Records for the task:
=-=-=
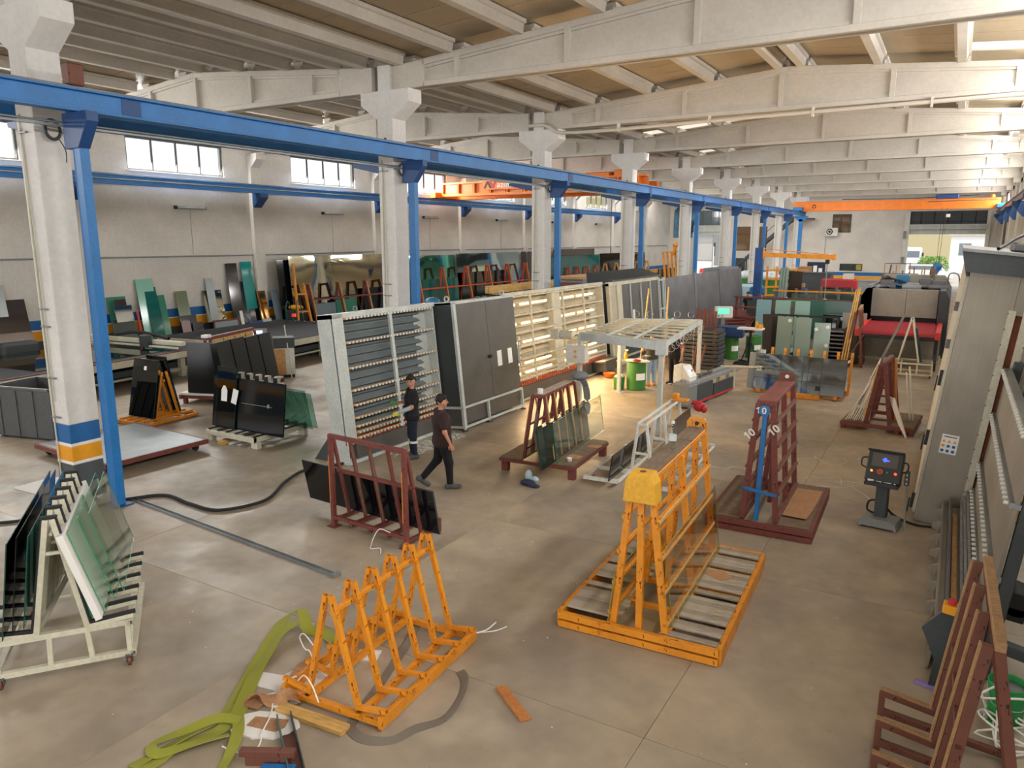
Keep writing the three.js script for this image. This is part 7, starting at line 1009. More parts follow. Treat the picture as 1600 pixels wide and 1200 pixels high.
// behind the machine line: glass cases, timber and clamps
{
  const t = thing('glass_case', 'long pale green glass pack in a white frame behind the dark cabinet', 'case', [-14.4, 0, -21.6]); obj('pane', span(-0.25, 0.25, 0.2, 2.42, -2.6, 2.6), mat.glassPaleGreen, t); for (const z of [-2.6, 0, 1.2, 2.6]) obj('frame_post', span(-0.3, 0.3, 0, 2.5, z - 0.05, z + 0.05), mat.paleGrey, t); obj('frame_rail', [span(-0.3, 0.3, 2.42, 2.5, -2.65, 2.65), span(-0.3, 0.3, 0, 0.18, -2.65, 2.65)], mat.paleGrey, t);
  const c = thing('clamp_rack', 'steel rack carrying a row of suction clamps behind the dark cabinet', 'rack', [-12.9, 0, -20.8]); obj('frame', [bar([0, 0, 1.5], [0, 2.75, 1.5], 0.07), bar([0, 0, -1.5], [0, 2.75, -1.5], 0.07), bar([0, 2.7, 1.5], [0, 2.7, -1.5], 0.07)], mat.galv, c);
  for (let i = 0; i < 7; i++) { const k = thing('suction_clamp', 'suction clamp hanging on the steel rack, ' + (i === 6 ? 'last' : ORD[i]) + ' from the near end', 'clamp', [-12.86, 2.6, -19.6 - i * 0.4], 0, 'suction clamps on the rack'); obj('clamp_head', [cyl(0.09, [0.05, 0.15, 0], [0.05, 0.22, 0], 12), span(-0.03, 0.1, 0.0, 0.16, -0.05, 0.05, 0.01)], mat.slate, k); obj('clamp_arm', [bar([0.03, 0, 0.06], [0.03, -0.35, 0.06], 0.035), bar([0.03, 0, -0.06], [0.03, -0.35, -0.06], 0.035), bar([0.03, -0.35, -0.08], [0.03, -0.35, 0.08], 0.035)], mat.white, k); }
  const b = thing('timber_stack', 'two pale timber beams on posts above the suction clamps', 'timber', [-13.75, 0, -24.3]); obj('post', [bar([0, 0, 2.0], [0, 2.75, 2.0], 0.1), bar([0, 0, -2.2], [0, 2.75, -2.2], 0.12)], mat.woodTan, b); obj('beam', span(-0.12, 0.0, 2.75, 3.0, -2.5, 2.6, 0.008), mat.wood, b); obj('beam', span(0.02, 0.14, 2.75, 2.98, -2.4, 2.6, 0.008), mat.wood, b);
  single('blue_bag', 'small bright blue bag on the glass case behind the conveyor', 'bag', [ball(0.2, 0, 0.12, 0, 1.3, 0.7, 1, 12)], mat.blueTeal, [-14.4, 2.5, -19.4]);
  const g = thing('cabinet', 'plain grey cabinet with brown side beyond the glowing screen', 'cabinet', [-14.3, 0, -30.4]); obj('body', span(-0.6, 0.6, 0, 2.9, -1.8, 1.2), mat.galv, g); obj('side_board', span(-0.6, 0.62, 0.2, 2.75, 1.2, 1.3), mat.brown, g); obj('top_board', span(-0.6, 0.6, 2.9, 3.0, -2.6, 1.5), mat.woodTan, g); obj('notice', span(0.6, 0.61, 1.9, 2.5, -1.4, -0.2), mat.paper, g);
  const h = thing('cabinet', 'pale boxed machine top behind the press sheets', 'cabinet', [-11.95, 0, -44.6]); obj('body', span(-0.5, 0.5, 0, 2.95, -2, 2), mat.galv, h); obj('door', span(0.5, 0.53, 0.2, 2.8, -1.9, 0), mat.grey, h); obj('door', span(0.5, 0.53, 0.2, 2.8, 0.05, 1.9), mat.grey, h);
}
// lamps and fittings on walls and columns
for (let i = 0; i < 6; i++) {
  const t = thing('wall_lamp', 'thin unlit tube lamp high on the left wall, ' + (i === 0 ? 'nearest the camera' : ORD[i] + ' from the camera'), 'lamp', [WL + 0.12, 5.85, -20.5 - i * 8.25], 0, 'wall tube lamps'); obj('lamp_body', span(-0.06, 0.06, -0.06, 0.06, -0.72, 0.72), mat.grey, t); obj('lamp_cover', span(0.05, 0.08, -0.04, 0.03, -0.66, 0.66), mat.paleGrey, t); obj('lamp_cable', cyl(0.008, [-0.08, -1.9, 0], [-0.08, -0.05, 0], 5), mat.grey, t); obj('end_cap', span(-0.07, 0.09, -0.07, 0.07, 0.7, 0.76), mat.black, t);
}
for (let k = 0; k <= 2; k++) {
  const t = thing('round_floodlight', ['round ring floodlight high on the first column', 'round ring floodlight on the second column beside its blue post', 'round ring floodlight on the third column'][k], 'lamp', [(k ? XC : -13.36) + 0.4, 6.35, ZC(k) + 0.06]); t.rotation.y = Math.PI / 2 + (k ? -0.2 : 0.3);
  obj('ring', new THREE.TorusGeometry(0.15, 0.028, 10, 32).toNonIndexed(), mat.slate, t); obj('lens', cyl(0.14, [0, 0, -0.03], [0, 0, 0.0], 28), mat.lens, t); obj('bracket', span(-0.03, 0.03, -0.04, 0.04, -0.12, -0.02), mat.slate, t); if (k < 1) obj('flex', tube([[0.1, -0.12, 0], [0.2, -0.3, 0.02], [0.22, -0.5, 0]], 0.008), mat.black, t);
}
{ const t = thing('air_conditioner', 'white air conditioner unit below the office window on the end wall', 'air conditioner', [-10.95, 5.0, ZE + 0.25]); obj('case', span(-0.55, 0.55, -0.1, 0.65, -0.2, 0.2, 0.02), mat.white, t); obj('fan_grille', [new THREE.TorusGeometry(0.25, 0.05, 6, 20).toNonIndexed().translate(-0.2, 0.28, 0.2), cyl(0.12, [-0.2, 0.28, 0.2], [-0.2, 0.28, 0.24])], mat.black, t); obj('bracket', span(-0.5, 0.5, -0.16, -0.1, -0.24, 0.2), mat.white, t); obj('pipe', tube([[-0.5, 0, 0], [-0.55, -1, -0.2], [-0.5, -2, -0.22], [-0.2, -2.2, -0.22]], 0.02), mat.grey, t); }

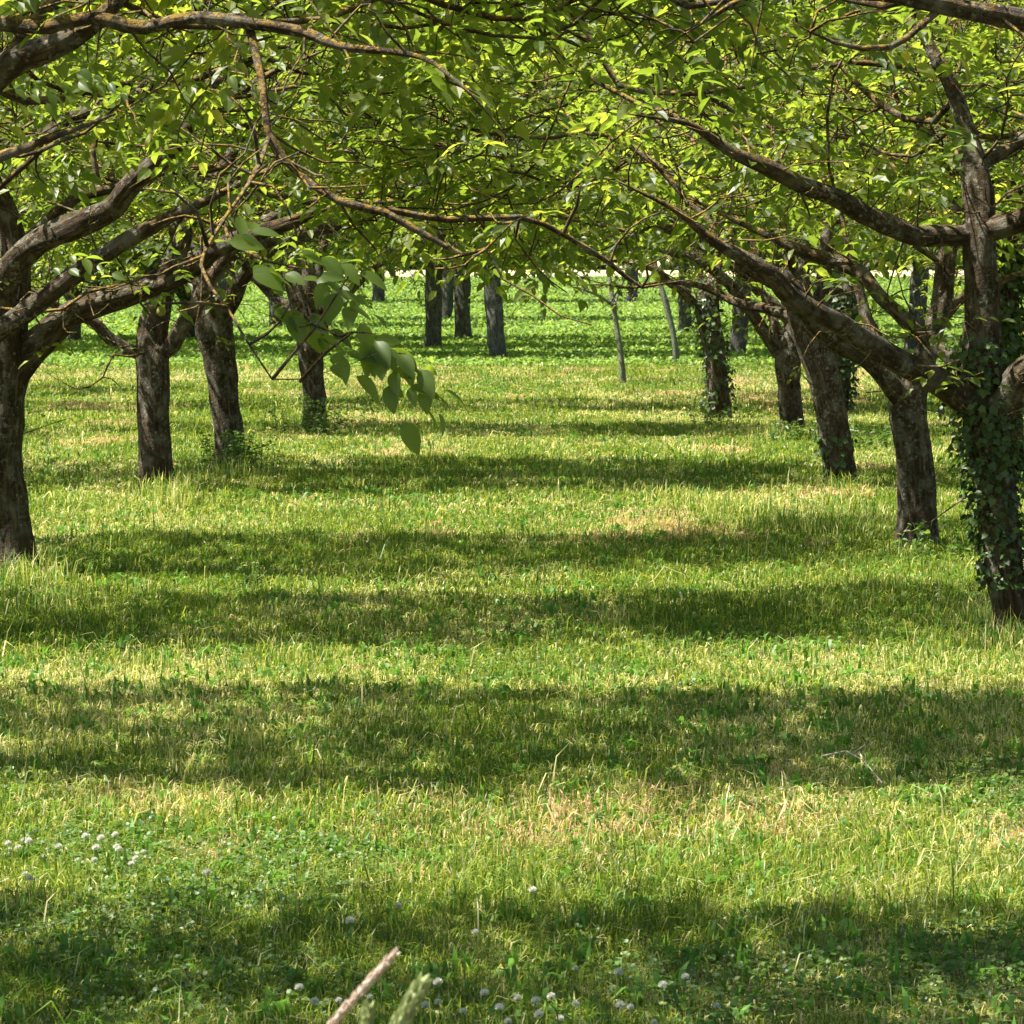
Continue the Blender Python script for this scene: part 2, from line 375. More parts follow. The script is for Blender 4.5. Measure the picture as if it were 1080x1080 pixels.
=-=-=
To do: Omit every picture, then reproduce the rest of the listing exactly.

Answer to the problem:
Keep writing the three.js script for this image. This is part 7, starting at line 1009. More parts follow. Treat the picture as 1600 pixels wide and 1200 pixels high.
// behind the machine line: glass cases, timber and clamps
{
  const t = thing('glass_case', 'long pale green glass pack in a white frame behind the dark cabinet', 'case', [-14.4, 0, -21.6]); obj('pane', span(-0.25, 0.25, 0.2, 2.42, -2.6, 2.6), mat.glassPaleGreen, t); for (const z of [-2.6, 0, 1.2, 2.6]) obj('frame_post', span(-0.3, 0.3, 0, 2.5, z - 0.05, z + 0.05), mat.paleGrey, t); obj('frame_rail', [span(-0.3, 0.3, 2.42, 2.5, -2.65, 2.65), span(-0.3, 0.3, 0, 0.18, -2.65, 2.65)], mat.paleGrey, t);
  const c = thing('clamp_rack', 'steel rack carrying a row of suction clamps behind the dark cabinet', 'rack', [-12.9, 0, -20.8]); obj('frame', [bar([0, 0, 1.5], [0, 2.75, 1.5], 0.07), bar([0, 0, -1.5], [0, 2.75, -1.5], 0.07), bar([0, 2.7, 1.5], [0, 2.7, -1.5], 0.07)], mat.galv, c);
  for (let i = 0; i < 7; i++) { const k = thing('suction_clamp', 'suction clamp hanging on the steel rack, ' + (i === 6 ? 'last' : ORD[i]) + ' from the near end', 'clamp', [-12.86, 2.6, -19.6 - i * 0.4], 0, 'suction clamps on the rack'); obj('clamp_head', [cyl(0.09, [0.05, 0.15, 0], [0.05, 0.22, 0], 12), span(-0.03, 0.1, 0.0, 0.16, -0.05, 0.05, 0.01)], mat.slate, k); obj('clamp_arm', [bar([0.03, 0, 0.06], [0.03, -0.35, 0.06], 0.035), bar([0.03, 0, -0.06], [0.03, -0.35, -0.06], 0.035), bar([0.03, -0.35, -0.08], [0.03, -0.35, 0.08], 0.035)], mat.white, k); }
  const b = thing('timber_stack', 'two pale timber beams on posts above the suction clamps', 'timber', [-13.75, 0, -24.3]); obj('post', [bar([0, 0, 2.0], [0, 2.75, 2.0], 0.1), bar([0, 0, -2.2], [0, 2.75, -2.2], 0.12)], mat.woodTan, b); obj('beam', span(-0.12, 0.0, 2.75, 3.0, -2.5, 2.6, 0.008), mat.wood, b); obj('beam', span(0.02, 0.14, 2.75, 2.98, -2.4, 2.6, 0.008), mat.wood, b);
  single('blue_bag', 'small bright blue bag on the glass case behind the conveyor', 'bag', [ball(0.2, 0, 0.12, 0, 1.3, 0.7, 1, 12)], mat.blueTeal, [-14.4, 2.5, -19.4]);
  const g = thing('cabinet', 'plain grey cabinet with brown side beyond the glowing screen', 'cabinet', [-14.3, 0, -30.4]); obj('body', span(-0.6, 0.6, 0, 2.9, -1.8, 1.2), mat.galv, g); obj('side_board', span(-0.6, 0.62, 0.2, 2.75, 1.2, 1.3), mat.brown, g); obj('top_board', span(-0.6, 0.6, 2.9, 3.0, -2.6, 1.5), mat.woodTan, g); obj('notice', span(0.6, 0.61, 1.9, 2.5, -1.4, -0.2), mat.paper, g);
  const h = thing('cabinet', 'pale boxed machine top behind the press sheets', 'cabinet', [-11.95, 0, -44.6]); obj('body', span(-0.5, 0.5, 0, 2.95, -2, 2), mat.galv, h); obj('door', span(0.5, 0.53, 0.2, 2.8, -1.9, 0), mat.grey, h); obj('door', span(0.5, 0.53, 0.2, 2.8, 0.05, 1.9), mat.grey, h);
}
// lamps and fittings on walls and columns
for (let i = 0; i < 6; i++) {
  const t = thing('wall_lamp', 'thin unlit tube lamp high on the left wall, ' + (i === 0 ? 'nearest the camera' : ORD[i] + ' from the camera'), 'lamp', [WL + 0.12, 5.85, -20.5 - i * 8.25], 0, 'wall tube lamps'); obj('lamp_body', span(-0.06, 0.06, -0.06, 0.06, -0.72, 0.72), mat.grey, t); obj('lamp_cover', span(0.05, 0.08, -0.04, 0.03, -0.66, 0.66), mat.paleGrey, t); obj('lamp_cable', cyl(0.008, [-0.08, -1.9, 0], [-0.08, -0.05, 0], 5), mat.grey, t); obj('end_cap', span(-0.07, 0.09, -0.07, 0.07, 0.7, 0.76), mat.black, t);
}
for (let k = 0; k <= 2; k++) {
  const t = thing('round_floodlight', ['round ring floodlight high on the first column', 'round ring floodlight on the second column beside its blue post', 'round ring floodlight on the third column'][k], 'lamp', [(k ? XC : -13.36) + 0.4, 6.35, ZC(k) + 0.06]); t.rotation.y = Math.PI / 2 + (k ? -0.2 : 0.3);
  obj('ring', new THREE.TorusGeometry(0.15, 0.028, 10, 32).toNonIndexed(), mat.slate, t); obj('lens', cyl(0.14, [0, 0, -0.03], [0, 0, 0.0], 28), mat.lens, t); obj('bracket', span(-0.03, 0.03, -0.04, 0.04, -0.12, -0.02), mat.slate, t); if (k < 1) obj('flex', tube([[0.1, -0.12, 0], [0.2, -0.3, 0.02], [0.22, -0.5, 0]], 0.008), mat.black, t);
}
{ const t = thing('air_conditioner', 'white air conditioner unit below the office window on the end wall', 'air conditioner', [-10.95, 5.0, ZE + 0.25]); obj('case', span(-0.55, 0.55, -0.1, 0.65, -0.2, 0.2, 0.02), mat.white, t); obj('fan_grille', [new THREE.TorusGeometry(0.25, 0.05, 6, 20).toNonIndexed().translate(-0.2, 0.28, 0.2), cyl(0.12, [-0.2, 0.28, 0.2], [-0.2, 0.28, 0.24])], mat.black, t); obj('bracket', span(-0.5, 0.5, -0.16, -0.1, -0.24, 0.2), mat.white, t); obj('pipe', tube([[-0.5, 0, 0], [-0.55, -1, -0.2], [-0.5, -2, -0.22], [-0.2, -2.2, -0.22]], 0.02), mat.grey, t); }

Continue the Blender Python script for this scene: part 2, from line 375. More parts follow. The script is for Blender 4.5. Measure the picture as if it were 1080x1080 pixels.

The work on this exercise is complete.